▶ Given problem: Each record is to be transcribed exactly.

▶ Rows from a 3D scene dataset:
╔══

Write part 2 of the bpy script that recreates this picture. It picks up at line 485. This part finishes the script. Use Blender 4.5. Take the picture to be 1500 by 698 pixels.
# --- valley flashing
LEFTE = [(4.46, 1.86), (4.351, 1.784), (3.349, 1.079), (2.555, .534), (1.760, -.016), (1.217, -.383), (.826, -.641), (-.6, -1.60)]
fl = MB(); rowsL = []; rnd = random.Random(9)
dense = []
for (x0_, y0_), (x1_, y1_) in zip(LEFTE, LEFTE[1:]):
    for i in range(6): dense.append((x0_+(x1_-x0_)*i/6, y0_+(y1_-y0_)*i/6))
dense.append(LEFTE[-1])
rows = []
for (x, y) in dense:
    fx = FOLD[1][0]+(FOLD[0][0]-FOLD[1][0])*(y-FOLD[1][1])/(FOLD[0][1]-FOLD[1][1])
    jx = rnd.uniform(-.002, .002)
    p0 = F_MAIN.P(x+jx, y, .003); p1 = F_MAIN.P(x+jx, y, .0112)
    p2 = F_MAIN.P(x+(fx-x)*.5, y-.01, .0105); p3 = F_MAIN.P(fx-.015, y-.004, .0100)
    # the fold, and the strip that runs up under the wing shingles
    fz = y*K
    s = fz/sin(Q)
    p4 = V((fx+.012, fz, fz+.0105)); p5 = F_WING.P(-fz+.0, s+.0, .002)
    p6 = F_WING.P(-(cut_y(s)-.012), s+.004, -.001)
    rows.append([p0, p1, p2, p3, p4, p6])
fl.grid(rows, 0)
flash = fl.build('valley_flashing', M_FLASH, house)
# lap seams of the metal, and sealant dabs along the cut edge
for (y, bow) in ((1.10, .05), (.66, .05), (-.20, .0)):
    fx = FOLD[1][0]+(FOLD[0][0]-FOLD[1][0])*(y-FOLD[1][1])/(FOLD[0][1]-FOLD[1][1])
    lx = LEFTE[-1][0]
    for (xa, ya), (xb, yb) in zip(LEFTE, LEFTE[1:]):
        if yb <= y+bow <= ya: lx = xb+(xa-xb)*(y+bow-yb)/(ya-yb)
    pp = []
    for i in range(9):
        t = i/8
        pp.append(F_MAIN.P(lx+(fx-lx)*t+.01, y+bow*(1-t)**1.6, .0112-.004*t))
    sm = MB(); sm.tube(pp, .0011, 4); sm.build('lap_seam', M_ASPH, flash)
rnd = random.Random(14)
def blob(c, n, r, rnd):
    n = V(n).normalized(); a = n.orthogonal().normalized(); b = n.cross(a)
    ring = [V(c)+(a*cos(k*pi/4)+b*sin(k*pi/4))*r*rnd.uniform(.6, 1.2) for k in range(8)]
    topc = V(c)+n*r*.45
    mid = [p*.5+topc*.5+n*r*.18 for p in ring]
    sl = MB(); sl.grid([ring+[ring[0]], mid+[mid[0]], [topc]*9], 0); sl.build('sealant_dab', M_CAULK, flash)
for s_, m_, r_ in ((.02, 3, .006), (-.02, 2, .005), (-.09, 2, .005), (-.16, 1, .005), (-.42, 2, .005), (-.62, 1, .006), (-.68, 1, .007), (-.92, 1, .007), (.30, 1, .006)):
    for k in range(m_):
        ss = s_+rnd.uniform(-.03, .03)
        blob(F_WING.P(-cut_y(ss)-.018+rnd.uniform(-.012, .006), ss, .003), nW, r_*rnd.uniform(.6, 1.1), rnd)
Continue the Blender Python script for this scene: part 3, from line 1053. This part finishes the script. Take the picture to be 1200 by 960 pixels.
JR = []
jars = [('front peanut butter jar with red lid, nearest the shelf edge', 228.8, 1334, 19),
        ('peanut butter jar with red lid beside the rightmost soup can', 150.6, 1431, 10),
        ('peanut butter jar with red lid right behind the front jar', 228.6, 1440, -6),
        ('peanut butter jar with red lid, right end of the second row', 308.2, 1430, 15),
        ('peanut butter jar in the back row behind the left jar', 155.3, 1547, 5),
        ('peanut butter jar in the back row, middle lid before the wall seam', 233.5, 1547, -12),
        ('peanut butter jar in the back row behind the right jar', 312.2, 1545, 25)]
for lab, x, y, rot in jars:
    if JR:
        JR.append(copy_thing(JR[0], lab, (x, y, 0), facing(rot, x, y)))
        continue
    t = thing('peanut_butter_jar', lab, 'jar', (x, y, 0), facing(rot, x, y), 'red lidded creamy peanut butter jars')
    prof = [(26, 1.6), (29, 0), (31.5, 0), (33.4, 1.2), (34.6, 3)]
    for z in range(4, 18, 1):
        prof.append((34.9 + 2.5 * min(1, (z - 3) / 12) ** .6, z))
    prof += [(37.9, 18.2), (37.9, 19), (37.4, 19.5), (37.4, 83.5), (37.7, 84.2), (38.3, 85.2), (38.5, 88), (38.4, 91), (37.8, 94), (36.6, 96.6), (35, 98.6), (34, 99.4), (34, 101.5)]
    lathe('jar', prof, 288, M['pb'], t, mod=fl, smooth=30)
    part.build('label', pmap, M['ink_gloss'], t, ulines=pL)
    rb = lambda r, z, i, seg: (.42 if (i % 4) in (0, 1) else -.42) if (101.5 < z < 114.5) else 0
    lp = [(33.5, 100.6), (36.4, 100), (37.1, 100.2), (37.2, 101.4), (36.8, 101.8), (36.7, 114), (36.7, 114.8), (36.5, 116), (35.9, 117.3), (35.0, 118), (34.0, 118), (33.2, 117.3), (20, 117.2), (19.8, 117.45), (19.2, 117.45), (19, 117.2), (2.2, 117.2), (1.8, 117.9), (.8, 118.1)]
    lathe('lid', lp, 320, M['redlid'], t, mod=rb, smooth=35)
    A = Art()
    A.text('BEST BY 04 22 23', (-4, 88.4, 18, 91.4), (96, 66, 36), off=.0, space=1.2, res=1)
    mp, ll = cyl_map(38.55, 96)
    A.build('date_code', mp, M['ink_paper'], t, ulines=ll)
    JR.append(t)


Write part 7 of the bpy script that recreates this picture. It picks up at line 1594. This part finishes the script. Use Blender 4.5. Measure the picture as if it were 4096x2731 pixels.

╚══

▶ Full response:
Write part 2 of the bpy script that recreates this picture. It picks up at line 485. This part finishes the script. Use Blender 4.5. Take the picture to be 1500 by 698 pixels.
# --- valley flashing
LEFTE = [(4.46, 1.86), (4.351, 1.784), (3.349, 1.079), (2.555, .534), (1.760, -.016), (1.217, -.383), (.826, -.641), (-.6, -1.60)]
fl = MB(); rowsL = []; rnd = random.Random(9)
dense = []
for (x0_, y0_), (x1_, y1_) in zip(LEFTE, LEFTE[1:]):
    for i in range(6): dense.append((x0_+(x1_-x0_)*i/6, y0_+(y1_-y0_)*i/6))
dense.append(LEFTE[-1])
rows = []
for (x, y) in dense:
    fx = FOLD[1][0]+(FOLD[0][0]-FOLD[1][0])*(y-FOLD[1][1])/(FOLD[0][1]-FOLD[1][1])
    jx = rnd.uniform(-.002, .002)
    p0 = F_MAIN.P(x+jx, y, .003); p1 = F_MAIN.P(x+jx, y, .0112)
    p2 = F_MAIN.P(x+(fx-x)*.5, y-.01, .0105); p3 = F_MAIN.P(fx-.015, y-.004, .0100)
    # the fold, and the strip that runs up under the wing shingles
    fz = y*K
    s = fz/sin(Q)
    p4 = V((fx+.012, fz, fz+.0105)); p5 = F_WING.P(-fz+.0, s+.0, .002)
    p6 = F_WING.P(-(cut_y(s)-.012), s+.004, -.001)
    rows.append([p0, p1, p2, p3, p4, p6])
fl.grid(rows, 0)
flash = fl.build('valley_flashing', M_FLASH, house)
# lap seams of the metal, and sealant dabs along the cut edge
for (y, bow) in ((1.10, .05), (.66, .05), (-.20, .0)):
    fx = FOLD[1][0]+(FOLD[0][0]-FOLD[1][0])*(y-FOLD[1][1])/(FOLD[0][1]-FOLD[1][1])
    lx = LEFTE[-1][0]
    for (xa, ya), (xb, yb) in zip(LEFTE, LEFTE[1:]):
        if yb <= y+bow <= ya: lx = xb+(xa-xb)*(y+bow-yb)/(ya-yb)
    pp = []
    for i in range(9):
        t = i/8
        pp.append(F_MAIN.P(lx+(fx-lx)*t+.01, y+bow*(1-t)**1.6, .0112-.004*t))
    sm = MB(); sm.tube(pp, .0011, 4); sm.build('lap_seam', M_ASPH, flash)
rnd = random.Random(14)
def blob(c, n, r, rnd):
    n = V(n).normalized(); a = n.orthogonal().normalized(); b = n.cross(a)
    ring = [V(c)+(a*cos(k*pi/4)+b*sin(k*pi/4))*r*rnd.uniform(.6, 1.2) for k in range(8)]
    topc = V(c)+n*r*.45
    mid = [p*.5+topc*.5+n*r*.18 for p in ring]
    sl = MB(); sl.grid([ring+[ring[0]], mid+[mid[0]], [topc]*9], 0); sl.build('sealant_dab', M_CAULK, flash)
for s_, m_, r_ in ((.02, 3, .006), (-.02, 2, .005), (-.09, 2, .005), (-.16, 1, .005), (-.42, 2, .005), (-.62, 1, .006), (-.68, 1, .007), (-.92, 1, .007), (.30, 1, .006)):
    for k in range(m_):
        ss = s_+rnd.uniform(-.03, .03)
        blob(F_WING.P(-cut_y(ss)-.018+rnd.uniform(-.012, .006), ss, .003), nW, r_*rnd.uniform(.6, 1.1), rnd)
Continue the Blender Python script for this scene: part 3, from line 1053. This part finishes the script. Take the picture to be 1200 by 960 pixels.
JR = []
jars = [('front peanut butter jar with red lid, nearest the shelf edge', 228.8, 1334, 19),
        ('peanut butter jar with red lid beside the rightmost soup can', 150.6, 1431, 10),
        ('peanut butter jar with red lid right behind the front jar', 228.6, 1440, -6),
        ('peanut butter jar with red lid, right end of the second row', 308.2, 1430, 15),
        ('peanut butter jar in the back row behind the left jar', 155.3, 1547, 5),
        ('peanut butter jar in the back row, middle lid before the wall seam', 233.5, 1547, -12),
        ('peanut butter jar in the back row behind the right jar', 312.2, 1545, 25)]
for lab, x, y, rot in jars:
    if JR:
        JR.append(copy_thing(JR[0], lab, (x, y, 0), facing(rot, x, y)))
        continue
    t = thing('peanut_butter_jar', lab, 'jar', (x, y, 0), facing(rot, x, y), 'red lidded creamy peanut butter jars')
    prof = [(26, 1.6), (29, 0), (31.5, 0), (33.4, 1.2), (34.6, 3)]
    for z in range(4, 18, 1):
        prof.append((34.9 + 2.5 * min(1, (z - 3) / 12) ** .6, z))
    prof += [(37.9, 18.2), (37.9, 19), (37.4, 19.5), (37.4, 83.5), (37.7, 84.2), (38.3, 85.2), (38.5, 88), (38.4, 91), (37.8, 94), (36.6, 96.6), (35, 98.6), (34, 99.4), (34, 101.5)]
    lathe('jar', prof, 288, M['pb'], t, mod=fl, smooth=30)
    part.build('label', pmap, M['ink_gloss'], t, ulines=pL)
    rb = lambda r, z, i, seg: (.42 if (i % 4) in (0, 1) else -.42) if (101.5 < z < 114.5) else 0
    lp = [(33.5, 100.6), (36.4, 100), (37.1, 100.2), (37.2, 101.4), (36.8, 101.8), (36.7, 114), (36.7, 114.8), (36.5, 116), (35.9, 117.3), (35.0, 118), (34.0, 118), (33.2, 117.3), (20, 117.2), (19.8, 117.45), (19.2, 117.45), (19, 117.2), (2.2, 117.2), (1.8, 117.9), (.8, 118.1)]
    lathe('lid', lp, 320, M['redlid'], t, mod=rb, smooth=35)
    A = Art()
    A.text('BEST BY 04 22 23', (-4, 88.4, 18, 91.4), (96, 66, 36), off=.0, space=1.2, res=1)
    mp, ll = cyl_map(38.55, 96)
    A.build('date_code', mp, M['ink_paper'], t, ulines=ll)
    JR.append(t)


Write part 7 of the bpy script that recreates this picture. It picks up at line 1594. This part finishes the script. Use Blender 4.5. Measure the picture as if it were 4096x2731 pixels.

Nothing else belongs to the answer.